The Liturgy Teaches

A complaint that is often raised against traditional liturgical worship is that it is formulaic and routine.  This is true, but in all honesty every bit of our life is rather formulaic and routine… including even the most contemporary of worship.  In fact, my experience and conversation with other pastors has shown that in a traditional liturgical setting, there is a greater variety of hymnody, both in the number of hymns (or praise songs) used and in its representation across cultures and time.

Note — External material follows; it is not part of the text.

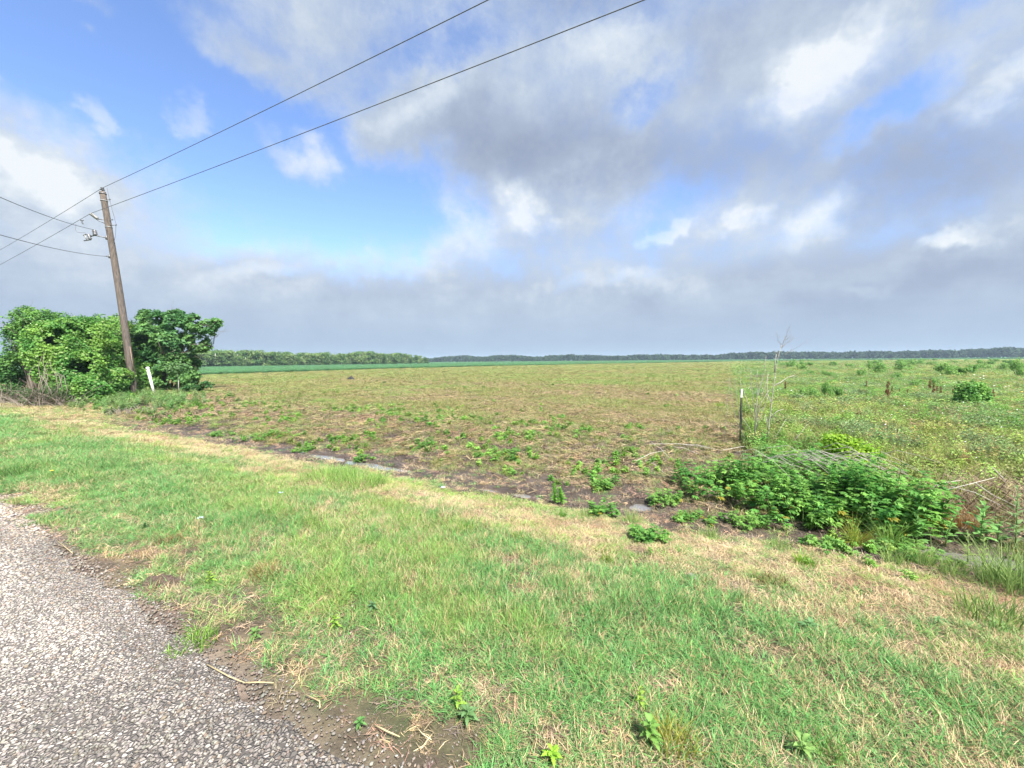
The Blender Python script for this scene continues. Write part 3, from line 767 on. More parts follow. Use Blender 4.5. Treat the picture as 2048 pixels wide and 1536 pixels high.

Yet I would argue the greatest benefit (even greater than the richness and diversity) of traditional liturgical worship is that it teaches.  Our confessions point to this too:

However, it is pleasing to us that, for the sake of peace, universal ceremonies are kept. We also willingly keep the order of the Mass in the churches, the Lord’s Day, and other more famous festival days. With a very grateful mind we include the beneficial and ancient ordinances, especially since they contain a discipline. This discipline is beneficial for educating and training the people and those who are ignorant ‹the young people›.
-Apology of the Augsburg Confession – Articles VII and VIII

Since it teaches, especially the young, it puts the Word of God deep into our memory.  Where this really pays off is when we reach the other end of life and our minds fail us.  Often times an otherwise completely delusional person may snap back into reality when they begin hearing the familiar words of the Liturgy, especially the Lord’s Prayer, the Words of Institution, and the Creed.  This is often what little that remains for faith to cling to.  To those who are critical of formulaic and routine worship, I would challenge you to examine the selfishness of your desires and also ask of yourselves if it is not simply that you are despising the Word of God?  The gift of the Liturgy is too great to deprive our children and elderly of such a comfort.